Com o avanço da Operação Faroeste, que investiga a venda de decisões judiciais de Tribunal de Justiça da Bahia (TJ-BA), a Polícia Federal descobriu conforme reportagem de Rayssa Motta, do jornal O Estado de S. Paulo, que o esquema de negociação de sentenças era tão amplo que atendia grupos rivais em disputas fundiárias milionárias.
O ministro Og Fernandes, do Superior Tribunal de Justiça (STJ), relator de diferentes processos e inquéritos desmembrados a partir da investigação principal, afirmou o esquema é “grandioso e altamente complexo, contando com diversas organizações criminosas, que ora se enfrentavam, ora atuavam em conjunto”.

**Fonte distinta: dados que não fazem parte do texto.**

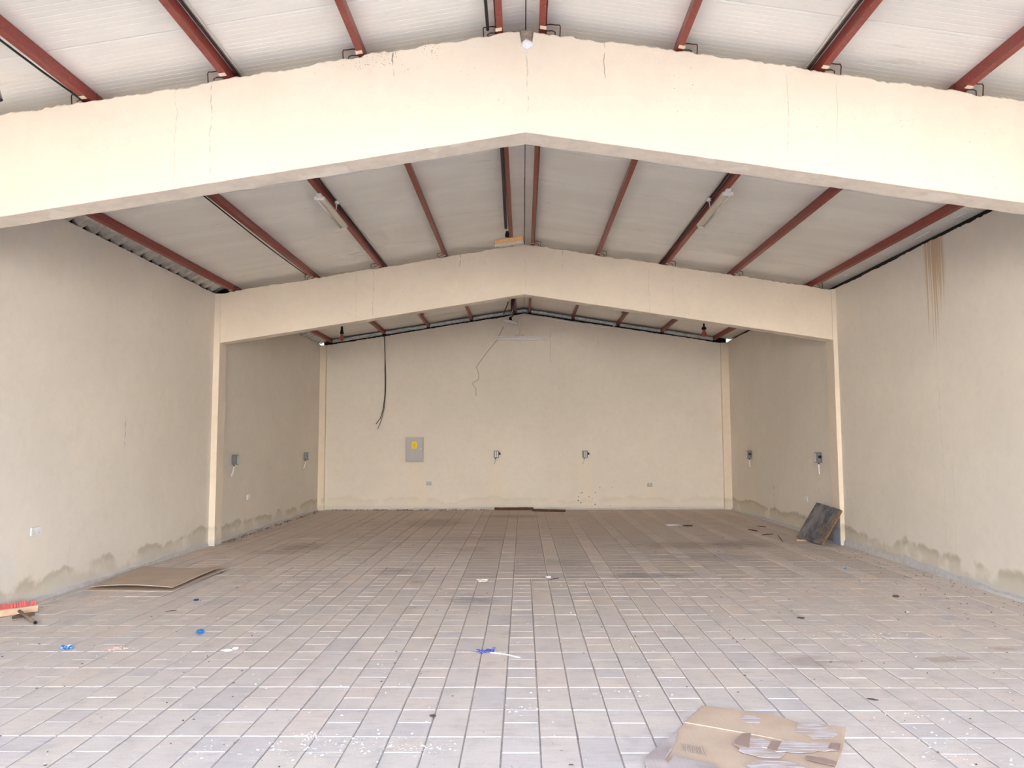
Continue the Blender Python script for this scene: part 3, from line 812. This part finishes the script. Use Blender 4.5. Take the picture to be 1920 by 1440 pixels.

As informações estão registradas no voto do ministro, obtido pelo Estadão, que abriu caminho para a deflagração de uma ação penal contra a desembargadora Sandra Inês Moraes Rusciolelli Azevedo por corrupção passiva, organização criminosa e lavagem de dinheiro. Os ministros da Corte Especial do STJ acompanharam o posicionamento de Og Fernandes por unanimidade.
A investigação que levou à denúncia contra a desembargadora teve uma guinada a partir da delação do advogado Júlio César Cavalcanti Ferreira, que foi assessor do Tribunal de Justiça da Bahia. Ele próprio revelou que intermediou a venda de decisões para grupos distintos de produtores rurais que litigavam entre si. O Ministério Público Federal aponta o advogado como “fio condutor” das negociações.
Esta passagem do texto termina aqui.